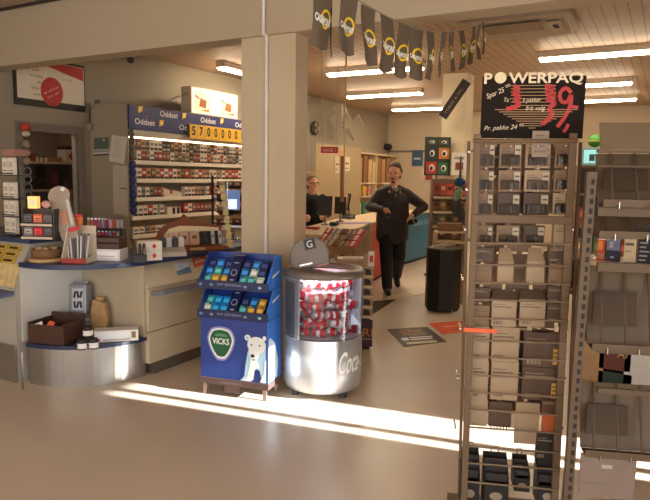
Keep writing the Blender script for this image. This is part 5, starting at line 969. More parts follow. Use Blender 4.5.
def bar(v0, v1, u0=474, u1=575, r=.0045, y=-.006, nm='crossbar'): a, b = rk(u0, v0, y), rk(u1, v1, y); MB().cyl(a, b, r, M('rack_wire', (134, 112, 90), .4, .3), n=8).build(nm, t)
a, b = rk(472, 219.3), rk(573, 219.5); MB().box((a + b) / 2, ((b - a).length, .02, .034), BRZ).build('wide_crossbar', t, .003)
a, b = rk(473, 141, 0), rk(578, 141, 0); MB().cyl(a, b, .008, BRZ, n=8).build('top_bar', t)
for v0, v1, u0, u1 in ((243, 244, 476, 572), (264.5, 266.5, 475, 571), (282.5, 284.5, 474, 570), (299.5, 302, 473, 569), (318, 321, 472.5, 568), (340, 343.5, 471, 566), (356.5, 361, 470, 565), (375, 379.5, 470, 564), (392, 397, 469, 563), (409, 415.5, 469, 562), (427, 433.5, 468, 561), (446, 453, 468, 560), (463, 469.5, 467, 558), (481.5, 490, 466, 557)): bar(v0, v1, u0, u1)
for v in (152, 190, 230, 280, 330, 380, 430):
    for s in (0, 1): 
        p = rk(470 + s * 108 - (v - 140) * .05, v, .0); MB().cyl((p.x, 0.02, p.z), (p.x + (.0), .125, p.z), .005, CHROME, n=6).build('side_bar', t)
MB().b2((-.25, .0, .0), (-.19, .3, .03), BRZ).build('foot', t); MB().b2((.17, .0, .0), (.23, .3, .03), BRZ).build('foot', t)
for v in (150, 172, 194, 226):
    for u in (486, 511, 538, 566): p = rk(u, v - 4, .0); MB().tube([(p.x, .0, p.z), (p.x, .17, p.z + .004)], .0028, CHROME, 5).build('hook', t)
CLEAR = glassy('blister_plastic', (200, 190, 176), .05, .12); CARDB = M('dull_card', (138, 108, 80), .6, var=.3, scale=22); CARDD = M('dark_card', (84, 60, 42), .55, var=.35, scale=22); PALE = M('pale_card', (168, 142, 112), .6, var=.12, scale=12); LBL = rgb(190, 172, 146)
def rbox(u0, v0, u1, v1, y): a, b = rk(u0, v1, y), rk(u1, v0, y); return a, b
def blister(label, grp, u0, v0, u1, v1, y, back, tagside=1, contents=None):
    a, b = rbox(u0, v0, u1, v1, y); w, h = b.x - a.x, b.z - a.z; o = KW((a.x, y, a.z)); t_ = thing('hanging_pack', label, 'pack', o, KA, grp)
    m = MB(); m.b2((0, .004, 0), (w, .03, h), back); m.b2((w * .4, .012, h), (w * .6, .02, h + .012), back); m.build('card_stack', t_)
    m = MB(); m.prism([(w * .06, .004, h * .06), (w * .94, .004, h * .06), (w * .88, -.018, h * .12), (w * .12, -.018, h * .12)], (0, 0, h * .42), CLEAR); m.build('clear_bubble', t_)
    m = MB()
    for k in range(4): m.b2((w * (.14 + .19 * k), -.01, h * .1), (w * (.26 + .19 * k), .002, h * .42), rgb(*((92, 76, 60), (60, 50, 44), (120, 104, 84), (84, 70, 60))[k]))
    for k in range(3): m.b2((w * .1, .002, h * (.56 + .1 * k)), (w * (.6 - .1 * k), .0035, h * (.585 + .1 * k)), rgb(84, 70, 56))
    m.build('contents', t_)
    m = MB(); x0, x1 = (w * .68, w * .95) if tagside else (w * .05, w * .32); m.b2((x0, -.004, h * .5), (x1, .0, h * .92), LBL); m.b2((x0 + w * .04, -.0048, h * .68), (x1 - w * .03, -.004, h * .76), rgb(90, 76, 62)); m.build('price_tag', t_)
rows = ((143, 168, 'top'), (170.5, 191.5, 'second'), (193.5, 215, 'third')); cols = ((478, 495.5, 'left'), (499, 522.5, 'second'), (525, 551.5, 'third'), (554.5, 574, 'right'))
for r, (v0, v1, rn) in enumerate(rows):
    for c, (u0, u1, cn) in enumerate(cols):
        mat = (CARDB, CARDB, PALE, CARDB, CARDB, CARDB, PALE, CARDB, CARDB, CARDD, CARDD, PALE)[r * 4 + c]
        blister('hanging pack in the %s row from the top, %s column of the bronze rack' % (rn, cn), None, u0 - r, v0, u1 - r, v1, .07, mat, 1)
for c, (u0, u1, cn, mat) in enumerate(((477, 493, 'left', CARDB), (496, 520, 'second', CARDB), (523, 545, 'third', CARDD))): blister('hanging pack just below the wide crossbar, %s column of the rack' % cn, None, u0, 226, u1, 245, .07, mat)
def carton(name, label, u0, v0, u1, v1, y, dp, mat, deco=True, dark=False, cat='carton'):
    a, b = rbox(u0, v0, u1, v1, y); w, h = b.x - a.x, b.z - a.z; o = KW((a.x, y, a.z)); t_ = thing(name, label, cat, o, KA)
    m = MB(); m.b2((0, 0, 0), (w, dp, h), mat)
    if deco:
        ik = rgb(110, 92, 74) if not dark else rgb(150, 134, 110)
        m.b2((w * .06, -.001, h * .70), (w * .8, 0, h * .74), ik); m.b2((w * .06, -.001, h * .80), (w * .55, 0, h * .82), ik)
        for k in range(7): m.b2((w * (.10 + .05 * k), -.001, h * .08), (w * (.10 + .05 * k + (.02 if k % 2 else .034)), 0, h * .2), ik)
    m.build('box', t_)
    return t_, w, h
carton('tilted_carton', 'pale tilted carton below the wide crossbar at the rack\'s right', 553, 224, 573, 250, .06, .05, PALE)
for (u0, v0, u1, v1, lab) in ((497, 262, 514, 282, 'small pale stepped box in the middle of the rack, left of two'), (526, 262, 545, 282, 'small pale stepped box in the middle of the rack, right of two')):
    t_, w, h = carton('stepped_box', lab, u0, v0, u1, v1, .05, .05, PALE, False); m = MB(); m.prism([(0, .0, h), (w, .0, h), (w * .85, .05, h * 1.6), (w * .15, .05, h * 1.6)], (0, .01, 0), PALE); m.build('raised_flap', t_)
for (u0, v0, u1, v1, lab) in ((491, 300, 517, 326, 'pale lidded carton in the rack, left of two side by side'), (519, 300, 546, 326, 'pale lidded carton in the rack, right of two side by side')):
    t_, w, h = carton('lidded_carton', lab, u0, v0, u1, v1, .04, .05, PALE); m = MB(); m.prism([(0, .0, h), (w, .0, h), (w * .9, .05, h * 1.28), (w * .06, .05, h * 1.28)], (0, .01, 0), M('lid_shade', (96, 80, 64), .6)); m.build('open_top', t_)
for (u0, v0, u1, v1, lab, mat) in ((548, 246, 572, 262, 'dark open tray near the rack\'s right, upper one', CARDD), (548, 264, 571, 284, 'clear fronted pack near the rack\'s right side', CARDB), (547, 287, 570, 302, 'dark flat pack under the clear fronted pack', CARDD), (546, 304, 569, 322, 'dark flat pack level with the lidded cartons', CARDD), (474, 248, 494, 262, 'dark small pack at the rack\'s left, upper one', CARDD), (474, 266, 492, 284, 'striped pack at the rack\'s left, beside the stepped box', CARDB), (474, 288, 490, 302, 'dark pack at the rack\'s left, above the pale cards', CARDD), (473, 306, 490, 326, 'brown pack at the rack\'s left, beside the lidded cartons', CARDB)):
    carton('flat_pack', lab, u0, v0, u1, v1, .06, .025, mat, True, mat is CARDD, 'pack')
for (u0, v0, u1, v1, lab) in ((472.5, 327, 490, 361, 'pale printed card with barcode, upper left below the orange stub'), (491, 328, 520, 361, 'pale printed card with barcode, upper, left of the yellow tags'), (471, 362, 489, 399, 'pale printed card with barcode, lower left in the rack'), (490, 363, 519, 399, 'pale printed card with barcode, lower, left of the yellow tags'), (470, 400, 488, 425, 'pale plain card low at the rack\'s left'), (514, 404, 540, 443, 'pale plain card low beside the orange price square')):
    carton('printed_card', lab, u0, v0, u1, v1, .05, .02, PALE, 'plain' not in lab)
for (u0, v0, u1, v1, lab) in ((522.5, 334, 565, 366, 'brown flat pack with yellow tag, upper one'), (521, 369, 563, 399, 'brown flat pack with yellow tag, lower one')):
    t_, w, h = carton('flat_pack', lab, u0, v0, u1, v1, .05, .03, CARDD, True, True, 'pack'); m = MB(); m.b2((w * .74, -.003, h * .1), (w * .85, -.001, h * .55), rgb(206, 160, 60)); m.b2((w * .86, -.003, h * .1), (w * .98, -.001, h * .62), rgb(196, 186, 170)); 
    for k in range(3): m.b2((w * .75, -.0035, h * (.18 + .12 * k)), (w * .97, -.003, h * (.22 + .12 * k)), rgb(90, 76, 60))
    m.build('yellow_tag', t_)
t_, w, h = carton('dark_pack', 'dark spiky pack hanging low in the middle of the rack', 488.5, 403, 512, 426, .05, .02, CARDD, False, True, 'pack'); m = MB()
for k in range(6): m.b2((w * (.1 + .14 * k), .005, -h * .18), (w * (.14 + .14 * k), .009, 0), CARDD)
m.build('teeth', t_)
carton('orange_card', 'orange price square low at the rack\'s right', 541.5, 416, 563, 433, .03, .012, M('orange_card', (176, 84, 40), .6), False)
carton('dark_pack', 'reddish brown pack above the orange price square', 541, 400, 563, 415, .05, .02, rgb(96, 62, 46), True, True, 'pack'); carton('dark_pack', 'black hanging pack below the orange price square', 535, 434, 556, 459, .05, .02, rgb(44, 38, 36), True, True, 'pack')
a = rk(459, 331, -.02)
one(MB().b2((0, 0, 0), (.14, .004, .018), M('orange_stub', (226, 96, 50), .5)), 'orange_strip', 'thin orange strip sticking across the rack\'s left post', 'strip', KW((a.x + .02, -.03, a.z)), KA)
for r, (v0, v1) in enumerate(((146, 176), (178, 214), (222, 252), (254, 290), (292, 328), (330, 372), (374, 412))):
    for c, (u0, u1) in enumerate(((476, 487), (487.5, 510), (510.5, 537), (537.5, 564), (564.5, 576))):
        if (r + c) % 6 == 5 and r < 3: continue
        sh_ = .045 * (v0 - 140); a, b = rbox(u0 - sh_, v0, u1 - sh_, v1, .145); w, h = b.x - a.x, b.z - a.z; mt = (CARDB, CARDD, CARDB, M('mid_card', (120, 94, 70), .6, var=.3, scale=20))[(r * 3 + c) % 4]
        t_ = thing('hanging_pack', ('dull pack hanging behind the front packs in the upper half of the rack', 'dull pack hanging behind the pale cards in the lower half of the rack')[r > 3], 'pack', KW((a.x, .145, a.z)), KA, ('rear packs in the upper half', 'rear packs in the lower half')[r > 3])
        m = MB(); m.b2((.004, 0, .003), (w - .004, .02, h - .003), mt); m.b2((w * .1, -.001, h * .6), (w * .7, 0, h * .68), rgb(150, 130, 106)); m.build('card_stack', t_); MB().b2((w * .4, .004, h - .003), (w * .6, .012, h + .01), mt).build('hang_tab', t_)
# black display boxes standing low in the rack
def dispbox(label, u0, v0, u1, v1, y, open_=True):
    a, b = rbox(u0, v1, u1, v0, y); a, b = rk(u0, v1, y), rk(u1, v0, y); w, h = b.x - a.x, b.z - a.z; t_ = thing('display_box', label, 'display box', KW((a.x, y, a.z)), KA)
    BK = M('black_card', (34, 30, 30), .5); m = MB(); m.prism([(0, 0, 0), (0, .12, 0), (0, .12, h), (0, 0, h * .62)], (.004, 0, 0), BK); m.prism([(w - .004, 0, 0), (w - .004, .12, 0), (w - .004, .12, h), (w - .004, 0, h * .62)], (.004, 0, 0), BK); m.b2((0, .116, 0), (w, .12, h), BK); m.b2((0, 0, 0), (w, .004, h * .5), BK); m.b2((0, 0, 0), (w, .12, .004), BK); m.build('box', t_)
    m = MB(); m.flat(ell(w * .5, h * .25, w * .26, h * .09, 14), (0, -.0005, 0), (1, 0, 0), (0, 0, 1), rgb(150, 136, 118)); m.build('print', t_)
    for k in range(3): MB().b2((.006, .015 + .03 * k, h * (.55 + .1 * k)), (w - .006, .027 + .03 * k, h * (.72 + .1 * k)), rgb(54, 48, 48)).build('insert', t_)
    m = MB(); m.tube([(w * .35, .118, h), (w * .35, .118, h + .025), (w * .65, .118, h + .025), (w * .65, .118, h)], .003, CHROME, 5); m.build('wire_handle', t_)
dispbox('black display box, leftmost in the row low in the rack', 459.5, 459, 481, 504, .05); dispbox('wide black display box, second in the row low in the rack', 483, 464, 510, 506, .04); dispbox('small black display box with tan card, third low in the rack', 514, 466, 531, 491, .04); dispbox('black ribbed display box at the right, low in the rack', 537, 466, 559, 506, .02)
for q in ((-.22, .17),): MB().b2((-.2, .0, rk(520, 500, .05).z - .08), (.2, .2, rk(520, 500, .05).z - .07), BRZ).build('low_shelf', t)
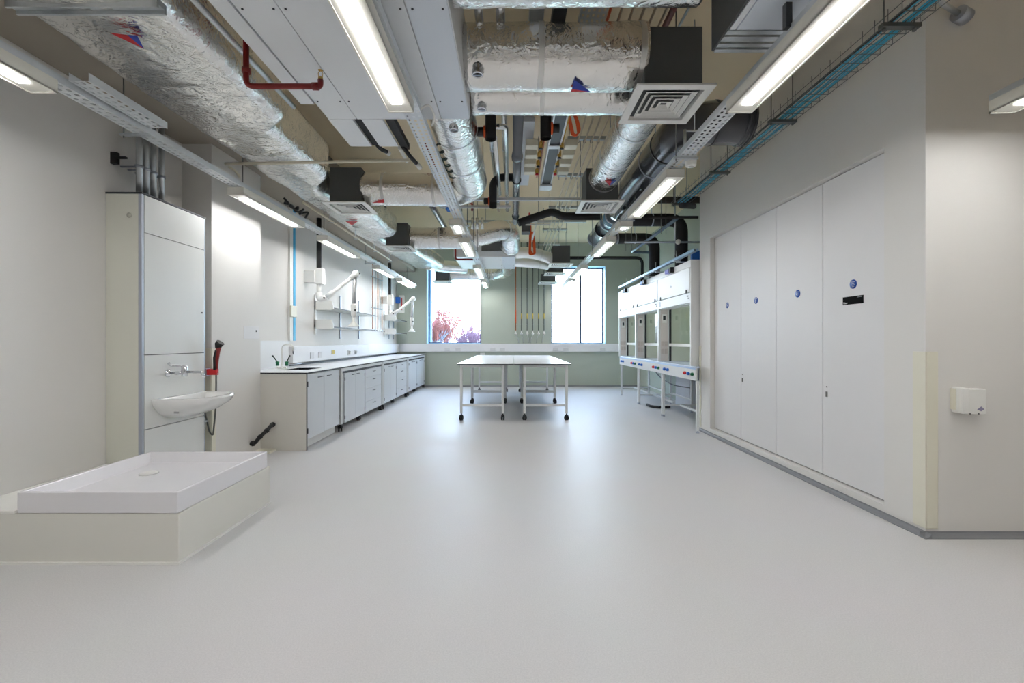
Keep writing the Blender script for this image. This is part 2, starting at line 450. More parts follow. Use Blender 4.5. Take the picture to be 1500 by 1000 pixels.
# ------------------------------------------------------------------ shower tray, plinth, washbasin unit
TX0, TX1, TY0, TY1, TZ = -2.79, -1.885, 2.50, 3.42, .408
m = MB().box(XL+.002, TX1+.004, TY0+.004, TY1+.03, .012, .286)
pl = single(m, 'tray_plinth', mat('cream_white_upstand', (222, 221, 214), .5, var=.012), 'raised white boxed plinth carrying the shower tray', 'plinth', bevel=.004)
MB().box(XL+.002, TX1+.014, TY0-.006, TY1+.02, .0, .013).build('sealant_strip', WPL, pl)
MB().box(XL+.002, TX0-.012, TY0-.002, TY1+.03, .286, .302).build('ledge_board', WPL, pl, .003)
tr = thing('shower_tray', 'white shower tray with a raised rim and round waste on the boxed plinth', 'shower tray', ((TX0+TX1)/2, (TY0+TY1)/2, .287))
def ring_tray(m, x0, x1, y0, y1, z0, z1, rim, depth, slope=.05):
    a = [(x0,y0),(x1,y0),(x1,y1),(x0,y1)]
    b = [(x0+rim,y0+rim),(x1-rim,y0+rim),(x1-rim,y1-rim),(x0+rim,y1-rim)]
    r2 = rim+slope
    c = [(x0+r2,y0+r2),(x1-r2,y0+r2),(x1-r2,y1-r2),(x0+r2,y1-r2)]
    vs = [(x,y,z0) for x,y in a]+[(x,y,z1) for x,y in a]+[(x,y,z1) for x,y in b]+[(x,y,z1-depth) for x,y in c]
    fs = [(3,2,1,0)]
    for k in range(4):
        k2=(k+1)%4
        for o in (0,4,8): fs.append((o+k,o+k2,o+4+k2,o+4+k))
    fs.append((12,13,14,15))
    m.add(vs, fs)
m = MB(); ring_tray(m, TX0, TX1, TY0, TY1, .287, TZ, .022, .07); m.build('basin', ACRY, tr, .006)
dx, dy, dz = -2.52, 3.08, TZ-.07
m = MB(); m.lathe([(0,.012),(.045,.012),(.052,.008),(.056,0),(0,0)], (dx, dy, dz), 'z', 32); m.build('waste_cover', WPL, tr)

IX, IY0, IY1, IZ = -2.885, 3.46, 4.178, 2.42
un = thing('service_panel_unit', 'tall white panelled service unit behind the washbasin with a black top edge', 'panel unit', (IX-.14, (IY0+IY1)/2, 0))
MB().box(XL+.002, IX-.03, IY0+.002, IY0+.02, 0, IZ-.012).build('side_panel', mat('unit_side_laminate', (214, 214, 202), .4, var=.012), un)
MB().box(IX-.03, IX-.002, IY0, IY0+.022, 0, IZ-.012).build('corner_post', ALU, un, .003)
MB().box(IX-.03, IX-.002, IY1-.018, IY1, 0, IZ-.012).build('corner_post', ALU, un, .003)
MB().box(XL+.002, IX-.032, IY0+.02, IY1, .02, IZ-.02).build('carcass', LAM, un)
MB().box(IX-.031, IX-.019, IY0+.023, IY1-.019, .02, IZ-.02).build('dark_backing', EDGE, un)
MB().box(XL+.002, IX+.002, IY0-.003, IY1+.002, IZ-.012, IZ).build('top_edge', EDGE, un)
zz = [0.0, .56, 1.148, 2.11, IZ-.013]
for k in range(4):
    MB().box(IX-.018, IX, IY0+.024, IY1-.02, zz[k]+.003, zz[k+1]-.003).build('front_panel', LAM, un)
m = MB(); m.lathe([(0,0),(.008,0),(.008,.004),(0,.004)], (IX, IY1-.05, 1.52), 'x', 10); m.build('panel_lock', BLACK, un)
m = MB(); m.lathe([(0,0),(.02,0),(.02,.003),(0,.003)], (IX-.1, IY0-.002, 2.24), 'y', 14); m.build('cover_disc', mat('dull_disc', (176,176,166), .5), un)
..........
Work instructions: Exactly the lines above from the one with "by 1000 pixels." to the one with "m.build('waste_cover', WPL, tr)", both included, are to be quoted; leave the rest out.

Task answer:
Keep writing the Blender script for this image. This is part 2, starting at line 450. More parts follow. Use Blender 4.5. Take the picture to be 1500 by 1000 pixels.
# ------------------------------------------------------------------ shower tray, plinth, washbasin unit
TX0, TX1, TY0, TY1, TZ = -2.79, -1.885, 2.50, 3.42, .408
m = MB().box(XL+.002, TX1+.004, TY0+.004, TY1+.03, .012, .286)
pl = single(m, 'tray_plinth', mat('cream_white_upstand', (222, 221, 214), .5, var=.012), 'raised white boxed plinth carrying the shower tray', 'plinth', bevel=.004)
MB().box(XL+.002, TX1+.014, TY0-.006, TY1+.02, .0, .013).build('sealant_strip', WPL, pl)
MB().box(XL+.002, TX0-.012, TY0-.002, TY1+.03, .286, .302).build('ledge_board', WPL, pl, .003)
tr = thing('shower_tray', 'white shower tray with a raised rim and round waste on the boxed plinth', 'shower tray', ((TX0+TX1)/2, (TY0+TY1)/2, .287))
def ring_tray(m, x0, x1, y0, y1, z0, z1, rim, depth, slope=.05):
    a = [(x0,y0),(x1,y0),(x1,y1),(x0,y1)]
    b = [(x0+rim,y0+rim),(x1-rim,y0+rim),(x1-rim,y1-rim),(x0+rim,y1-rim)]
    r2 = rim+slope
    c = [(x0+r2,y0+r2),(x1-r2,y0+r2),(x1-r2,y1-r2),(x0+r2,y1-r2)]
    vs = [(x,y,z0) for x,y in a]+[(x,y,z1) for x,y in a]+[(x,y,z1) for x,y in b]+[(x,y,z1-depth) for x,y in c]
    fs = [(3,2,1,0)]
    for k in range(4):
        k2=(k+1)%4
        for o in (0,4,8): fs.append((o+k,o+k2,o+4+k2,o+4+k))
    fs.append((12,13,14,15))
    m.add(vs, fs)
m = MB(); ring_tray(m, TX0, TX1, TY0, TY1, .287, TZ, .022, .07); m.build('basin', ACRY, tr, .006)
dx, dy, dz = -2.52, 3.08, TZ-.07
m = MB(); m.lathe([(0,.012),(.045,.012),(.052,.008),(.056,0),(0,0)], (dx, dy, dz), 'z', 32); m.build('waste_cover', WPL, tr)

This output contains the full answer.